According to Human Rights Watch World Report 2018, the Indian government failed to stop or credibly investigate vigilante attacks against minority religious communities during 2017. It says “Vigilante violence aimed at religious minorities, marginalized communities, and critics of the government—often carried out by groups claiming to support the ruling Bharatiya Janata Party (BJP)—became an increasing threat in India in 2017. The government failed to promptly or credibly investigate the attacks, while many senior BJP leaders publicly promoted Hindu supremacy and ultra-nationalism, which encouraged further violence. Dissent was labeled anti-national, and activists, journalists, and academics were targeted for their views, chilling free expression. Foreign funding regulations were used to target nongovernmental organizations (NGOs) critical of government actions or policies. Lack of accountability for past abuses committed by security forces persisted even as there were new allegations of torture and extrajudicial killings, including in the states of Uttar Pradesh, Haryana, Chhattisgarh, and Jammu and Kashmir.”

The HRW added: “Mob attacks by extremist Hindu groups affiliated with the ruling BJP against minority communities, especially Muslims, continued throughout the year amid rumors that they sold, bought, or killed cows for beef. Instead of taking prompt legal action against the attackers, police frequently filed complaints against the victims under laws banning cow slaughter. As of November, there had been 38 such attacks, and 10 people killed during the year. In July, even after Prime Minister Narendra Modi finally condemned such violence, an affiliate organization of the BJP, the Rashtriya Swayamsevak Sangh (RSS), announced plans to recruit 5,000 religious soldiers to control cow smuggling and love jihad. So-called love jihad, according to Hindu groups, is a conspiracy among Muslim men to marry Hindu women and convert them to Islam."

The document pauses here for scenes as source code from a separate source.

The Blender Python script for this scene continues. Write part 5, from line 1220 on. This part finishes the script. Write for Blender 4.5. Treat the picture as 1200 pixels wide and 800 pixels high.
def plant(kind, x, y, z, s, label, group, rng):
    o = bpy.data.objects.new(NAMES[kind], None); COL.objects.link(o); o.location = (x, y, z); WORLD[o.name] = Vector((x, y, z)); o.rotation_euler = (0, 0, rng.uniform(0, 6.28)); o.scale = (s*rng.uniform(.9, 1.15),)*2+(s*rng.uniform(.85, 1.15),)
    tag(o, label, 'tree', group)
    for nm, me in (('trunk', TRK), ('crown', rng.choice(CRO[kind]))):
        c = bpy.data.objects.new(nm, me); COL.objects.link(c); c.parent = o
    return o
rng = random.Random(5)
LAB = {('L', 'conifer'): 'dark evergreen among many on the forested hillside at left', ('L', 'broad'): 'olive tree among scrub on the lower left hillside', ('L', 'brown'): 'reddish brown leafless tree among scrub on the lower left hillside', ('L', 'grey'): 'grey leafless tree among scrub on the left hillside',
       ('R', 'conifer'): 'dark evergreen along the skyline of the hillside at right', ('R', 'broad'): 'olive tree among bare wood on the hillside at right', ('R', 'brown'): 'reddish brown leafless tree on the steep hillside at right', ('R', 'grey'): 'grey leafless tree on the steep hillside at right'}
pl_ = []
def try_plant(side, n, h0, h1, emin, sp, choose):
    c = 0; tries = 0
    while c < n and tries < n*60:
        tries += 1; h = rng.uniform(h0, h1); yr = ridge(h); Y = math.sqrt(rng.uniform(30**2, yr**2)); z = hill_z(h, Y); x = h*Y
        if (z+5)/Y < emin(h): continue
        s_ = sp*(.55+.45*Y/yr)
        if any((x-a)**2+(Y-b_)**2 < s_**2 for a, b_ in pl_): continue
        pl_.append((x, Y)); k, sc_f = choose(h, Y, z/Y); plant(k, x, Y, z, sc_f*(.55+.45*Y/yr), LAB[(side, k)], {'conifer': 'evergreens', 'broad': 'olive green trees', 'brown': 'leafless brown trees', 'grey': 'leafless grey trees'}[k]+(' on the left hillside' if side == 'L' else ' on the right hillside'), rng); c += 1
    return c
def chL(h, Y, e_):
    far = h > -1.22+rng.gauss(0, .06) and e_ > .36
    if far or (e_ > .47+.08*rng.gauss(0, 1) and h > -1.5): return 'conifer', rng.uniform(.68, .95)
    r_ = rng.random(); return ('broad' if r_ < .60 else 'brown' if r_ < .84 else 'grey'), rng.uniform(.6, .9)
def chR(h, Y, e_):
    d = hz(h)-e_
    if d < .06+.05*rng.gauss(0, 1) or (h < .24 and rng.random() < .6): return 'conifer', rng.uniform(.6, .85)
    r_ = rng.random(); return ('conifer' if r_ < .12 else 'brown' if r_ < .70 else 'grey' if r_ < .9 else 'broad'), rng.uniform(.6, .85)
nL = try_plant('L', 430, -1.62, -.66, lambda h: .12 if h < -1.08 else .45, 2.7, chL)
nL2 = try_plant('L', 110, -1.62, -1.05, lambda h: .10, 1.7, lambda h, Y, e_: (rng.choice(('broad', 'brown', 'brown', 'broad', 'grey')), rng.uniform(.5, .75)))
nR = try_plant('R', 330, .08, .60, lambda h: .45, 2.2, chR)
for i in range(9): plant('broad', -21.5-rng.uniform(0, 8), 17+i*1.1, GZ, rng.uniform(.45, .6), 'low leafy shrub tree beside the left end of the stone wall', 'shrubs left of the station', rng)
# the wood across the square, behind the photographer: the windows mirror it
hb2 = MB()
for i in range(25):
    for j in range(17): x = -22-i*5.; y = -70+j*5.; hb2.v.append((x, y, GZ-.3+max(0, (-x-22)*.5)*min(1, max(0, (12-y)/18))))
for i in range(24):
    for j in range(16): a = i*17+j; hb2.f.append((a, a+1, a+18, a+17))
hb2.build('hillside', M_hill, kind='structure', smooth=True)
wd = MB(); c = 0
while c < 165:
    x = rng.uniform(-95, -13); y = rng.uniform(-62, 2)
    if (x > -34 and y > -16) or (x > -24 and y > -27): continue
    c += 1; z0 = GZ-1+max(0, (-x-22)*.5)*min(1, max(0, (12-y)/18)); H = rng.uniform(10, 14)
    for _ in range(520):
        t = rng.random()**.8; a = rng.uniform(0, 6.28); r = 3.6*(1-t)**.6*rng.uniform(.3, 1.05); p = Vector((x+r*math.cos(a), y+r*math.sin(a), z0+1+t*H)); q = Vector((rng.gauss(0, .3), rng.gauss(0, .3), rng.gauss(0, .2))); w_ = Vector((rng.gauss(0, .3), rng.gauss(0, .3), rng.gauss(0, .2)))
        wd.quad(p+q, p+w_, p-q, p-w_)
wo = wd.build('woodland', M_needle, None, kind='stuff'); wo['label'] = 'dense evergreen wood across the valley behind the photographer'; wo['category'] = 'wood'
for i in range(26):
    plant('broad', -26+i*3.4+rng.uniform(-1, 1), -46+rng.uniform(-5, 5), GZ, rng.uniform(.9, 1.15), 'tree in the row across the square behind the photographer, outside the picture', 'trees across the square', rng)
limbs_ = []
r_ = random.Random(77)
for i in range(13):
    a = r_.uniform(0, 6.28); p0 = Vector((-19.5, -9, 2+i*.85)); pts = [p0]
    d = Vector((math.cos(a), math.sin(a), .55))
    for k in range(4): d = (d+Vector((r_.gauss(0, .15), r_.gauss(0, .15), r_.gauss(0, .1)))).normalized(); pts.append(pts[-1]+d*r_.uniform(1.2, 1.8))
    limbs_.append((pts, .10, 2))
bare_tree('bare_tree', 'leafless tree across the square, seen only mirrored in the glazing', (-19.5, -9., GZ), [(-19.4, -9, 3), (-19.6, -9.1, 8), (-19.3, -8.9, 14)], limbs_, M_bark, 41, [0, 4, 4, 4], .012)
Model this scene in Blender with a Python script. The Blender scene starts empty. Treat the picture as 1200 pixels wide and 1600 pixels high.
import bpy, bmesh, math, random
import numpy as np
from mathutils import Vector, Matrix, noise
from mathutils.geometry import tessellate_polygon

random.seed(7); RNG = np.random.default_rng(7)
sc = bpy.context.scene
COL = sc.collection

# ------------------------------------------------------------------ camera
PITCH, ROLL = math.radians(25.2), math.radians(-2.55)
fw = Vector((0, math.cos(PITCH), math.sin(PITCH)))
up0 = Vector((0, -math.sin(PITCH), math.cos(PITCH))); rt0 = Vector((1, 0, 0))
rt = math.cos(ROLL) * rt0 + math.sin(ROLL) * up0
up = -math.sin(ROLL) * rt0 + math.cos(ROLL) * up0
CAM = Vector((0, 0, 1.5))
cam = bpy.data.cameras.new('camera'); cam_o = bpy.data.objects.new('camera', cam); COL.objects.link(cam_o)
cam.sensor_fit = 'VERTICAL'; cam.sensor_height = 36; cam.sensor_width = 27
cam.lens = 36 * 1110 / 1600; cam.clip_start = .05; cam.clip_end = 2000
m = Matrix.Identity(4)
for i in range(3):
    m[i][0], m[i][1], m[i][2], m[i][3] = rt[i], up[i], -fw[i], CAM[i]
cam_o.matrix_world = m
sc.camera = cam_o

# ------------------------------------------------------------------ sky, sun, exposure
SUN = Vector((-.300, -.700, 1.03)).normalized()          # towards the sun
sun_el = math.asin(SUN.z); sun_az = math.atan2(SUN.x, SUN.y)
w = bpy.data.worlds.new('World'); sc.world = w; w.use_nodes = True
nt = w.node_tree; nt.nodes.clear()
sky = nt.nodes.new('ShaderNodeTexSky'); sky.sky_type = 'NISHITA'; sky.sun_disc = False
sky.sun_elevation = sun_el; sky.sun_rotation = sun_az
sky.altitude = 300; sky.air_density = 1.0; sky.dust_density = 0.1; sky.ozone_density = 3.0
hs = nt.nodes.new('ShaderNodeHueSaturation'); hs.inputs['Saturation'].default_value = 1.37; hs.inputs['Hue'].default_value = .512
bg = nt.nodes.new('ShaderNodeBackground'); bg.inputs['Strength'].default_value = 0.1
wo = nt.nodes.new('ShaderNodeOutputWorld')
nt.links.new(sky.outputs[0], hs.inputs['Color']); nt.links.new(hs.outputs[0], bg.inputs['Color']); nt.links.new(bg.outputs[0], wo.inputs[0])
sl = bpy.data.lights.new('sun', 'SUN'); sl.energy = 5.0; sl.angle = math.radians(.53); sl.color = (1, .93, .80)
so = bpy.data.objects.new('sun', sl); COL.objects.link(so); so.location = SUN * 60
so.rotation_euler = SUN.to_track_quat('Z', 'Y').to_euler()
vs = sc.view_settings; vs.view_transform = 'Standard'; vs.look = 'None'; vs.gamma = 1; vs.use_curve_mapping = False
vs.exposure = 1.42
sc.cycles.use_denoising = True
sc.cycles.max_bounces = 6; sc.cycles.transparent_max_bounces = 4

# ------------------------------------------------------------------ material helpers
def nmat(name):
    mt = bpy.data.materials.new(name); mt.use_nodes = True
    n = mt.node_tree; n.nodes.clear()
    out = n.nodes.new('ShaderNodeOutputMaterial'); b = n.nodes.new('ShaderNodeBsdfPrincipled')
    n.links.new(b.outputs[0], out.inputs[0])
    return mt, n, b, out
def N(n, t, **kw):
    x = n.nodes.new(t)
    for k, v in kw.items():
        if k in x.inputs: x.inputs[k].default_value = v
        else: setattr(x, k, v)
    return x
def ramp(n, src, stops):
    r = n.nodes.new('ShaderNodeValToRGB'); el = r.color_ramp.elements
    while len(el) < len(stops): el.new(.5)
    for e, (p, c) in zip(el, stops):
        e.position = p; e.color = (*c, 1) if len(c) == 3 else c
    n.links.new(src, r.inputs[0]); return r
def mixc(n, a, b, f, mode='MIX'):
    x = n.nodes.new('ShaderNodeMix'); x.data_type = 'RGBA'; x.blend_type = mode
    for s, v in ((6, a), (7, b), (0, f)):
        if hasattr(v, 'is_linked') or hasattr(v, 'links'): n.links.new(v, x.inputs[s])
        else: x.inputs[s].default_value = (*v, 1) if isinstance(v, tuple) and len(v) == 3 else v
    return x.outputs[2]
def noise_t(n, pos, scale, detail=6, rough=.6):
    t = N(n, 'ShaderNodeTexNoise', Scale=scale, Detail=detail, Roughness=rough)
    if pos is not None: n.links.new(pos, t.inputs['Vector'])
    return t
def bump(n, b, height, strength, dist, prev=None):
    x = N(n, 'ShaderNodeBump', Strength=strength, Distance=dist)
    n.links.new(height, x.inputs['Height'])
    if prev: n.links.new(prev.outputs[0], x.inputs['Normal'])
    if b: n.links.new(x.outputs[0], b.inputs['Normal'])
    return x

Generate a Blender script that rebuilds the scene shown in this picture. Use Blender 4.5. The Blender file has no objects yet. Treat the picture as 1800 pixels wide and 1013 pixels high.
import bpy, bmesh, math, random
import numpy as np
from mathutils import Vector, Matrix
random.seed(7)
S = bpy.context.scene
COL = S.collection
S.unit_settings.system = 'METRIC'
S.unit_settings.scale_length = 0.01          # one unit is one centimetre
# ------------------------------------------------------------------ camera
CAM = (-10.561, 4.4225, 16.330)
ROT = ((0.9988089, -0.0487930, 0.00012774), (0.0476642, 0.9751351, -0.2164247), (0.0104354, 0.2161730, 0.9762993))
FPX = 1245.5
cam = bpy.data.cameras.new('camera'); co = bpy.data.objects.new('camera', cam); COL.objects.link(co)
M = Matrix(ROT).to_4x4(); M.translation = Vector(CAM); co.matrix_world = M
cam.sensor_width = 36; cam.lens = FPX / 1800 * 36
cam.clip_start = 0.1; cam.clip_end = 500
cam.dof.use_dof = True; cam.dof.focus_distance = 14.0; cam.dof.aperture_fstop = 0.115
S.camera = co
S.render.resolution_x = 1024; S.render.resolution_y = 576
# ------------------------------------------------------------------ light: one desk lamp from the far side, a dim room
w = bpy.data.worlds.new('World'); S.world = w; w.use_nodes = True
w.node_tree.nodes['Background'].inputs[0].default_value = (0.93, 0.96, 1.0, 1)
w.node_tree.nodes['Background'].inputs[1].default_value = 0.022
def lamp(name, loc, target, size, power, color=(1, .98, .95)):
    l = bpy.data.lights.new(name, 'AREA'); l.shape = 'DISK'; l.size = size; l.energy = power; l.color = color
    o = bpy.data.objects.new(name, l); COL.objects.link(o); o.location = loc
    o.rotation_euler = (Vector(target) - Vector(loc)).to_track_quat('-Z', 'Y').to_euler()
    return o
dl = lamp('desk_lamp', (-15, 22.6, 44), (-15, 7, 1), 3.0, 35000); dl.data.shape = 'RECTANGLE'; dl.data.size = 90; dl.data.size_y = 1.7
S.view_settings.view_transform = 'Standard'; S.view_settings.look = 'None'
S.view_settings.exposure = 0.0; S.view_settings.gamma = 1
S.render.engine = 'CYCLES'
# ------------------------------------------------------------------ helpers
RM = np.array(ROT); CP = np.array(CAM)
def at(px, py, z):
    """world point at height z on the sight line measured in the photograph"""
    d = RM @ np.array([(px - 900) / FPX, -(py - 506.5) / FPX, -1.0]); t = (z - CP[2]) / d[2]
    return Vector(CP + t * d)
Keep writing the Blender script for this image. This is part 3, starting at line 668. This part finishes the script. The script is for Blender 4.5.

Earlier, an alliance of India-American groups declared that human rights abuses against social and religious minorities in India have been on the rise under the current BJP-led government in the last three years.

The report ‘Minority Rights Violations in India by Alliance for Justice and Accountability’ was prepared by the alliance, which represented several Indian American groups. It revealed the unprecedented success of the BJP post 2014 has provided a “tremendous fillip to Hindu supremacist forces” who form a significant portion of its base. “The latter’s attacks on religious minorities have amplified. State agencies, including law enforcement and the bureaucracy are constitutionally mandated to act against such bigotry and supremacism. Alarmingly, these institutions are now under the control of the very Hindu ultranationalist forces who have run anti-minority campaigns.

“Impunity has also extended to BJP politicians, including those in elected offices, and supremacist groups that have been carrying out campaigns of vigilantism against the minorities."

A US government report by USCIRF Chair Thomas J. Reese says: “India is a religiously diverse and democratic society with a constitution that provides legal equality for its citizens irrespective of their religion and prohibits religion-based discrimination. However, the reality is far different. In fact, India’s pluralistic tradition faces serious challenges … (and) during the past few years, religious tolerance has deteriorated and religious freedom violations have increased in some areas of India.

"During the past few years, religious tolerance has deteriorated and religious freedom violations have increased in some areas of India. To reverse this negative trajectory, the Indian and state governments must align their laws with both the country's constitutional commitments and international human rights standards," Reese said.

Not only the minorities, a social scientist Deepa Naryan admitted in The Guardian, UK: “India is at war with its girls and women….India can arguably be accused of the largest-scale human rights violation on Earth: the persistent degradation of the vast majority of its 650 million girls and women. And this includes the middle classes.”

So much for the world’s largest democracy!